* [Stated goal]: Write out, exactly as given, every line from the one holding "by 800 pixels." to the one holding "lower half', 'tool')", including both.

* [Provided records]:
※
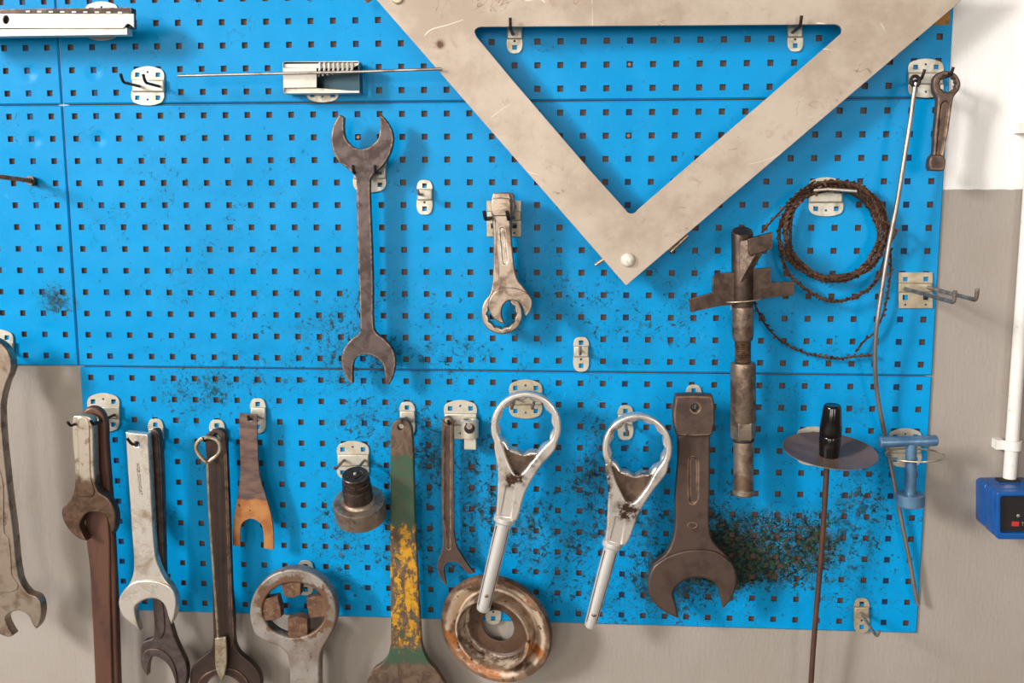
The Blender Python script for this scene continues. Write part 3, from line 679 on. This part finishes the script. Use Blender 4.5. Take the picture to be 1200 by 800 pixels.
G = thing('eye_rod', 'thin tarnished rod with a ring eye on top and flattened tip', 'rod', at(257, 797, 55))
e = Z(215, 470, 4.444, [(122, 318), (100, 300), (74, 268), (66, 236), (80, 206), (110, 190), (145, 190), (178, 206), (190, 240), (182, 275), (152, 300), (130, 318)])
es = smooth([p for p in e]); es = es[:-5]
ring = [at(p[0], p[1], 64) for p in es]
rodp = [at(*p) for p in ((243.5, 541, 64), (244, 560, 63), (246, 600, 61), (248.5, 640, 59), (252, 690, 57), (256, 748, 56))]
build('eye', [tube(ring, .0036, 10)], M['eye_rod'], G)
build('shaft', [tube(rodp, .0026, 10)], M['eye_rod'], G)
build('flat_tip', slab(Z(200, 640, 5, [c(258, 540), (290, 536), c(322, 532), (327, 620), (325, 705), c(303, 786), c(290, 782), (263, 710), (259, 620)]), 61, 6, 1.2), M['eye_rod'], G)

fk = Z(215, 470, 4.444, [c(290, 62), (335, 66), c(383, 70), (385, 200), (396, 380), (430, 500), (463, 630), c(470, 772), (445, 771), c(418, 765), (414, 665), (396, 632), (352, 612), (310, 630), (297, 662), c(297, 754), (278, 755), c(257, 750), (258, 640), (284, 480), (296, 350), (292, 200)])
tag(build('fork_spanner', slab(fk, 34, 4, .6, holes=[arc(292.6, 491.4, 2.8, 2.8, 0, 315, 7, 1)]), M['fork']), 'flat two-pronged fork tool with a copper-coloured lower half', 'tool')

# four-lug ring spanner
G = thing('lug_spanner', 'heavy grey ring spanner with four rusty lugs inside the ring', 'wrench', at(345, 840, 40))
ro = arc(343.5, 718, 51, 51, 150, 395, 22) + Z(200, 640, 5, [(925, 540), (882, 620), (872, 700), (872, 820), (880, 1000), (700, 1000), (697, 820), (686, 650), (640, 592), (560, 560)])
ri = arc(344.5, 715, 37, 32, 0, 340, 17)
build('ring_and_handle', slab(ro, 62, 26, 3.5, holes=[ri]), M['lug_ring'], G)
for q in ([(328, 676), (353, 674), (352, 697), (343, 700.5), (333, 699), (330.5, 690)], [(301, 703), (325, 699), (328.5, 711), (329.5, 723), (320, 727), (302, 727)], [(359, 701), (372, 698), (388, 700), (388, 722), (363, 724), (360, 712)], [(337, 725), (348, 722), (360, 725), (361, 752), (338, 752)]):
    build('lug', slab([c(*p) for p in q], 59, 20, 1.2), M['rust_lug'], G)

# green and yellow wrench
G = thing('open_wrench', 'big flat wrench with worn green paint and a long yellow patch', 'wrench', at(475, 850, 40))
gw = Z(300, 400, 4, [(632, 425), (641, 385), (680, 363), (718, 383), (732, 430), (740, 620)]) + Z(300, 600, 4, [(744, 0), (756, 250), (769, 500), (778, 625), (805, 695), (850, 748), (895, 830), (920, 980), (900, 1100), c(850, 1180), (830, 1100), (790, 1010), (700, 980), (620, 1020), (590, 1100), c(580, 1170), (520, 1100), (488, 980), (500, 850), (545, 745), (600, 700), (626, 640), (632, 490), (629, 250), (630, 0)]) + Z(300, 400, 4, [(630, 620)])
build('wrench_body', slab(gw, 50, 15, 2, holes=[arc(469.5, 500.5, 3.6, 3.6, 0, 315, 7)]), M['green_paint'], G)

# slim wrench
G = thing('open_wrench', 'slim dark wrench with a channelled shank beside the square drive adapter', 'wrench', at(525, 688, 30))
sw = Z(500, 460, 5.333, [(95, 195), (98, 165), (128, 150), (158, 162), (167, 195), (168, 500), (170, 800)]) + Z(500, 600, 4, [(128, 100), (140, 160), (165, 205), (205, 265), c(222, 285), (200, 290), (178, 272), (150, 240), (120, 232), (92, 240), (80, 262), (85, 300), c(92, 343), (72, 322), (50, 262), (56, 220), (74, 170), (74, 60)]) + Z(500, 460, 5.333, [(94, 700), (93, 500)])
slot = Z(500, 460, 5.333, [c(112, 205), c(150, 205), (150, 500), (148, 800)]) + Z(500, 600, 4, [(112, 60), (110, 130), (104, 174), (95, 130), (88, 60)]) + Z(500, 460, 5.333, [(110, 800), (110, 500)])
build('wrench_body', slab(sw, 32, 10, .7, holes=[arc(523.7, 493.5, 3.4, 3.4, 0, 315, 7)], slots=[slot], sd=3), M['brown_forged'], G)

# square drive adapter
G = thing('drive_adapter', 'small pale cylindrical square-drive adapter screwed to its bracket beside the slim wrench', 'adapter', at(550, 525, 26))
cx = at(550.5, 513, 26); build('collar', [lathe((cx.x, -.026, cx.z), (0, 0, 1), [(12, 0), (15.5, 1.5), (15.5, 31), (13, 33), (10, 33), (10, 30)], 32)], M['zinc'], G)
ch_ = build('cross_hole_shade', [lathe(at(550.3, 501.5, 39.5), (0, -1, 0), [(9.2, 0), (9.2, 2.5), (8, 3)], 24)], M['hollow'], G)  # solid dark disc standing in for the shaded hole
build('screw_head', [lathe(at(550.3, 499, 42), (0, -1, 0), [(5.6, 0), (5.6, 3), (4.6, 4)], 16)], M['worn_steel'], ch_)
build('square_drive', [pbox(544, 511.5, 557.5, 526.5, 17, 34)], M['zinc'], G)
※
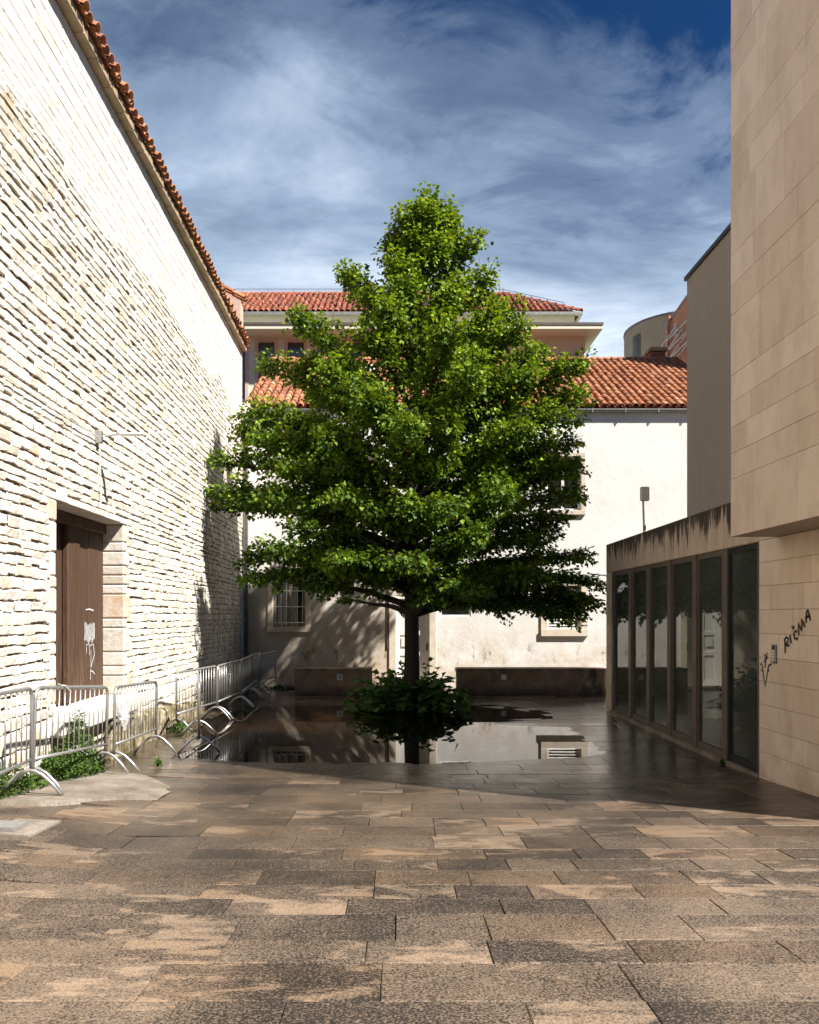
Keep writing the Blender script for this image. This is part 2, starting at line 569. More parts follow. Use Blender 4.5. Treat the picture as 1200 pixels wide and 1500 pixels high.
※
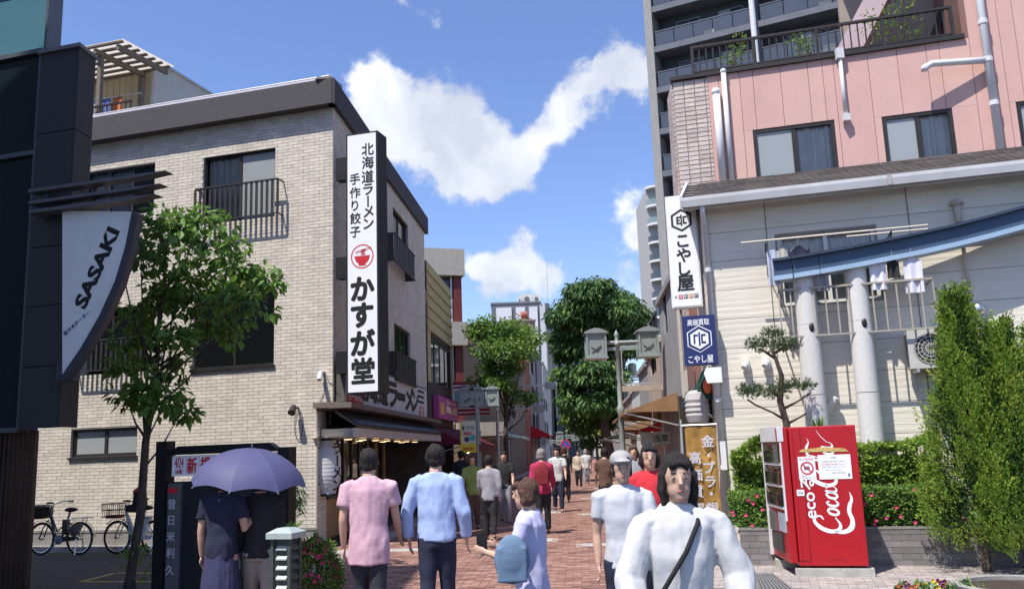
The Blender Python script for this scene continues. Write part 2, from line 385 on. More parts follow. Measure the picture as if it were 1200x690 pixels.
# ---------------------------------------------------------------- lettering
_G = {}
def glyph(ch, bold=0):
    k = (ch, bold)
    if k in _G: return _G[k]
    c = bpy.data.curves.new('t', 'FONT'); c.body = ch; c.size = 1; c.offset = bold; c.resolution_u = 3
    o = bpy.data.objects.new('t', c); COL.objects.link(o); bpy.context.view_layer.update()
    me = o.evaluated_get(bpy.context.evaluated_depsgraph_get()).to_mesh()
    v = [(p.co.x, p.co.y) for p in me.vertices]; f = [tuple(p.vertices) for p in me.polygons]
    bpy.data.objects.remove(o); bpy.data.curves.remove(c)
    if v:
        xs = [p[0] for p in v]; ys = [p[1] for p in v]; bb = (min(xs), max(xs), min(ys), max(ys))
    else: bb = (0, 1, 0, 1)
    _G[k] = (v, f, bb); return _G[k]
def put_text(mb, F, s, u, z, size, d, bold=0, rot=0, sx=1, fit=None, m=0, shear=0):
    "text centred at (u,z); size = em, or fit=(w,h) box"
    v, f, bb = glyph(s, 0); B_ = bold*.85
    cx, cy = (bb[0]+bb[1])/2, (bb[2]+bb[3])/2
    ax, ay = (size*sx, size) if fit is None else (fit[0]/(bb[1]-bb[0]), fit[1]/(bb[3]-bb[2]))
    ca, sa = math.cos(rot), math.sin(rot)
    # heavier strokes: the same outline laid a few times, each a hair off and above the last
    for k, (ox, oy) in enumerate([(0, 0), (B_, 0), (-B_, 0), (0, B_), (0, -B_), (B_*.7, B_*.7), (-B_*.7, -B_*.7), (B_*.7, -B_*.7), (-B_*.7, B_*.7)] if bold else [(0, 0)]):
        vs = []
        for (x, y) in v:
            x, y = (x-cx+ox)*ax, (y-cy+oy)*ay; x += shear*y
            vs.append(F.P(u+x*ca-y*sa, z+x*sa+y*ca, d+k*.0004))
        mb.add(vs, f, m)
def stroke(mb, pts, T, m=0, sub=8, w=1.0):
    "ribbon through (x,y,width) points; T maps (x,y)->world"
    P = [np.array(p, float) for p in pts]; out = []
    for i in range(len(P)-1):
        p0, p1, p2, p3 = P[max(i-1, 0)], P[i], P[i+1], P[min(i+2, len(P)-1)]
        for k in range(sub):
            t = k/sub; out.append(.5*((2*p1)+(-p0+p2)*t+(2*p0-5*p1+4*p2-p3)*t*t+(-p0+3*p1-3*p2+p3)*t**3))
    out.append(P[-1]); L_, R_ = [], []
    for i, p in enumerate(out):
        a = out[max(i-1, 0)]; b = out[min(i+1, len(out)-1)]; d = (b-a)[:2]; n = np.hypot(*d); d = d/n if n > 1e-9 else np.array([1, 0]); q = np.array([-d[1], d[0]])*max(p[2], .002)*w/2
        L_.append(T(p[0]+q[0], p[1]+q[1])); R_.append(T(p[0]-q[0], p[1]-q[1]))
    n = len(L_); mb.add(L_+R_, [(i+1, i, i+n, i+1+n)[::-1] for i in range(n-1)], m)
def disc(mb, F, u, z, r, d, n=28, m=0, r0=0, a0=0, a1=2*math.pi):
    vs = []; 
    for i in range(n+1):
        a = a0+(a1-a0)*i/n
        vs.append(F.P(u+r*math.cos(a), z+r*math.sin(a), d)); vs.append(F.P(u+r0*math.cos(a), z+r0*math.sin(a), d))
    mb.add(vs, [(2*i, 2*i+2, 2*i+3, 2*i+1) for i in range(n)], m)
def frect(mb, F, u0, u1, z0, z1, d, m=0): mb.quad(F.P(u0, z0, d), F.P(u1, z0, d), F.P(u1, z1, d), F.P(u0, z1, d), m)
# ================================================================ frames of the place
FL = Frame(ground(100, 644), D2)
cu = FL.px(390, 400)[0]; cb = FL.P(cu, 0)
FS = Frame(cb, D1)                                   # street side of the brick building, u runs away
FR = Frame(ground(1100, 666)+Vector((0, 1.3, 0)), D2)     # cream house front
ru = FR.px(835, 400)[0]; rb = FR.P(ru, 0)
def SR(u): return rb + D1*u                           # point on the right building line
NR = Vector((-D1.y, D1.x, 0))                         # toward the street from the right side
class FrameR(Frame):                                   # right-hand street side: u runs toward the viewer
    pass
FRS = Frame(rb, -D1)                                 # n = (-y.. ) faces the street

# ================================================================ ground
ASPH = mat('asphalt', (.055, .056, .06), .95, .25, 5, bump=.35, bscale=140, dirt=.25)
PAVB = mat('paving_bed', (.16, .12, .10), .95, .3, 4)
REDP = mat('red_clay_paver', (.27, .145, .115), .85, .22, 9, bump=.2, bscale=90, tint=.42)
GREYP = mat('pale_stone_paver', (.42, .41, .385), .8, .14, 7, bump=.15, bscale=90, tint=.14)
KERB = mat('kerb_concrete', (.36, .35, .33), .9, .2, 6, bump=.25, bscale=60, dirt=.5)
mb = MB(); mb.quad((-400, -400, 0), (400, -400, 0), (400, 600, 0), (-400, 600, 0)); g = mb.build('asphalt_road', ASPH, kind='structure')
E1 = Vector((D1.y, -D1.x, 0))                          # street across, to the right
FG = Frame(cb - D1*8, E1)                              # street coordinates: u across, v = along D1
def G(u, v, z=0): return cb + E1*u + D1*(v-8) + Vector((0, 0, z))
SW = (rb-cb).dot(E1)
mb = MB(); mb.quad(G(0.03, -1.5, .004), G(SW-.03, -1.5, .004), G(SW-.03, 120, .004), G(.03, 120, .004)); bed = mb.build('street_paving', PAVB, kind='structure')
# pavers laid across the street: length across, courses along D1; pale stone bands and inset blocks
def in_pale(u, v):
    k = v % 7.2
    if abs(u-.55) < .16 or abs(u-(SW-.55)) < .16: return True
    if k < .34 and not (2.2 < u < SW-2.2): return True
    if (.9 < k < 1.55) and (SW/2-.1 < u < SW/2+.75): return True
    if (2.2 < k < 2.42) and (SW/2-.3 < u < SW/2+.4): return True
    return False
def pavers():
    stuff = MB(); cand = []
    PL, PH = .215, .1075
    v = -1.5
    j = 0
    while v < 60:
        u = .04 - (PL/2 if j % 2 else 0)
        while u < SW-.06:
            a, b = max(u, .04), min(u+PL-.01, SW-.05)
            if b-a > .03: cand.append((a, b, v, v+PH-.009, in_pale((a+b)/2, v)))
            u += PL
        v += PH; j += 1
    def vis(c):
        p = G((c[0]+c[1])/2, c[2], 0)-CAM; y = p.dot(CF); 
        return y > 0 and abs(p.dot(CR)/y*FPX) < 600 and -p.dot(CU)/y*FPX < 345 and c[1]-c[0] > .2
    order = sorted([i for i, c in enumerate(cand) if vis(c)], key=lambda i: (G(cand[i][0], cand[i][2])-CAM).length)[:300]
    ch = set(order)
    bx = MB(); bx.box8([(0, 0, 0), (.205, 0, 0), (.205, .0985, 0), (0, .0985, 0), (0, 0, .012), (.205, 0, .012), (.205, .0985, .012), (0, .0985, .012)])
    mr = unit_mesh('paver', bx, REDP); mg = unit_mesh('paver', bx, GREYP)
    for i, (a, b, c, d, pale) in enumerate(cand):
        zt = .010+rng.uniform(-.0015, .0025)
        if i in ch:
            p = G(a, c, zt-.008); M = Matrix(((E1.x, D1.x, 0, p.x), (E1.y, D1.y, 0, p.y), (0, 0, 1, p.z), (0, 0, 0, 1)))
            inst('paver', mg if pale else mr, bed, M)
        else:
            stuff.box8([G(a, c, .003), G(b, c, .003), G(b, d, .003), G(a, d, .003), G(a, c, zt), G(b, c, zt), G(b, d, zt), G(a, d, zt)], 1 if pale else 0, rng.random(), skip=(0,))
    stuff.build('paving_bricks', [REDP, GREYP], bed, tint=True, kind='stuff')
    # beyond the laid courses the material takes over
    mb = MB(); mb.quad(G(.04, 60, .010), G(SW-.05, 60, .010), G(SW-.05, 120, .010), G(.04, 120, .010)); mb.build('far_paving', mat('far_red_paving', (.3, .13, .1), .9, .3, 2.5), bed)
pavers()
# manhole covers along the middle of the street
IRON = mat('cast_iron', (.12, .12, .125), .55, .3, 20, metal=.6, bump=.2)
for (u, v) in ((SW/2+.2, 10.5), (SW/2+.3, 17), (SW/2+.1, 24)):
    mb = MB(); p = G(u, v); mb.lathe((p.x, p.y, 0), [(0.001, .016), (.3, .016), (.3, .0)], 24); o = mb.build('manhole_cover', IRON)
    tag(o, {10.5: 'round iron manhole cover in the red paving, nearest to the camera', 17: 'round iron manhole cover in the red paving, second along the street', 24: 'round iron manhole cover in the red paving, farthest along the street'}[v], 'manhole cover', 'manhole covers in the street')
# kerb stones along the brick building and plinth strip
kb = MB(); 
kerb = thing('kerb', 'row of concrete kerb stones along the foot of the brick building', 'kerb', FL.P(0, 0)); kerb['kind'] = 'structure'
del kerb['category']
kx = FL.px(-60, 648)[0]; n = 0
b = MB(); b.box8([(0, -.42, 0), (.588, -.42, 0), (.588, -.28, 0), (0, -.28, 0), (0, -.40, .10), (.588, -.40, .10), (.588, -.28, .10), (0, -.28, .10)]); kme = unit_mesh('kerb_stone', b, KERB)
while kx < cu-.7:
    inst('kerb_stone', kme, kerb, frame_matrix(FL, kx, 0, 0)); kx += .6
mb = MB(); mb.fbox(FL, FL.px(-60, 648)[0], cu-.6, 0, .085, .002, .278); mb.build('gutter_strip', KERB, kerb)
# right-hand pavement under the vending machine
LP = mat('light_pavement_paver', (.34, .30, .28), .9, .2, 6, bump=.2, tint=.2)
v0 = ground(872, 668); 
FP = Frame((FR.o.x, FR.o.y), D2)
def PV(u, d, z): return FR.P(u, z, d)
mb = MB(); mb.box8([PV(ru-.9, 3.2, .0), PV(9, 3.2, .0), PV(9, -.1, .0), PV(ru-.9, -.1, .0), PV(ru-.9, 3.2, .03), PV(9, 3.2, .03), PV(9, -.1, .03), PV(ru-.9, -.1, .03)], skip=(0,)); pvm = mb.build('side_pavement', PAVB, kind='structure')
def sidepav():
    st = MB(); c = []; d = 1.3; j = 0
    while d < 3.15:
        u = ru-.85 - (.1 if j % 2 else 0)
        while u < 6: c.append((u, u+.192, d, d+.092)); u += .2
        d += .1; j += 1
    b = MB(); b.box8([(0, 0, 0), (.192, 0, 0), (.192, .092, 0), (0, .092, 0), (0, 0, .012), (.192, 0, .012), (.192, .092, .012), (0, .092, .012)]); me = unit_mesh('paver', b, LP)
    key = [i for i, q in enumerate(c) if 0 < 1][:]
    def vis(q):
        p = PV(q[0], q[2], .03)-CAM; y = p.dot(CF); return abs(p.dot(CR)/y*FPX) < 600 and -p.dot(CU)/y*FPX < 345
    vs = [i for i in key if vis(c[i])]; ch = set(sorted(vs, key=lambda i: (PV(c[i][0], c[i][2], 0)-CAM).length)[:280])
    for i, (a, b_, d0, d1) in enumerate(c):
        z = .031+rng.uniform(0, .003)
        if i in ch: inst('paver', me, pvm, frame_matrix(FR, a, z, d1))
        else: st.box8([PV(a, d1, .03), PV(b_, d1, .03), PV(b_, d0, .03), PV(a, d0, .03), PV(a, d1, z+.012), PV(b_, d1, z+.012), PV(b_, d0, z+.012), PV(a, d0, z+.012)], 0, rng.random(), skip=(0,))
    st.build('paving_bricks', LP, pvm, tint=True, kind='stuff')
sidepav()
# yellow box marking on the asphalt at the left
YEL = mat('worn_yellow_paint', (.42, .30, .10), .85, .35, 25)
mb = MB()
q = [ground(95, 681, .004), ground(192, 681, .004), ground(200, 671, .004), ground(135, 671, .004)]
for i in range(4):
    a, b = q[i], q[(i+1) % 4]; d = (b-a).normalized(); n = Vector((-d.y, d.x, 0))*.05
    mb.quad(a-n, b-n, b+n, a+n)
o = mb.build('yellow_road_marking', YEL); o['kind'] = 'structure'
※
* [Exercise result]:
The Blender Python script for this scene continues. Write part 3, from line 679 on. This part finishes the script. Use Blender 4.5. Take the picture to be 1200 by 800 pixels.
G = thing('eye_rod', 'thin tarnished rod with a ring eye on top and flattened tip', 'rod', at(257, 797, 55))
e = Z(215, 470, 4.444, [(122, 318), (100, 300), (74, 268), (66, 236), (80, 206), (110, 190), (145, 190), (178, 206), (190, 240), (182, 275), (152, 300), (130, 318)])
es = smooth([p for p in e]); es = es[:-5]
ring = [at(p[0], p[1], 64) for p in es]
rodp = [at(*p) for p in ((243.5, 541, 64), (244, 560, 63), (246, 600, 61), (248.5, 640, 59), (252, 690, 57), (256, 748, 56))]
build('eye', [tube(ring, .0036, 10)], M['eye_rod'], G)
build('shaft', [tube(rodp, .0026, 10)], M['eye_rod'], G)
build('flat_tip', slab(Z(200, 640, 5, [c(258, 540), (290, 536), c(322, 532), (327, 620), (325, 705), c(303, 786), c(290, 782), (263, 710), (259, 620)]), 61, 6, 1.2), M['eye_rod'], G)

fk = Z(215, 470, 4.444, [c(290, 62), (335, 66), c(383, 70), (385, 200), (396, 380), (430, 500), (463, 630), c(470, 772), (445, 771), c(418, 765), (414, 665), (396, 632), (352, 612), (310, 630), (297, 662), c(297, 754), (278, 755), c(257, 750), (258, 640), (284, 480), (296, 350), (292, 200)])
tag(build('fork_spanner', slab(fk, 34, 4, .6, holes=[arc(292.6, 491.4, 2.8, 2.8, 0, 315, 7, 1)]), M['fork']), 'flat two-pronged fork tool with a copper-coloured lower half', 'tool')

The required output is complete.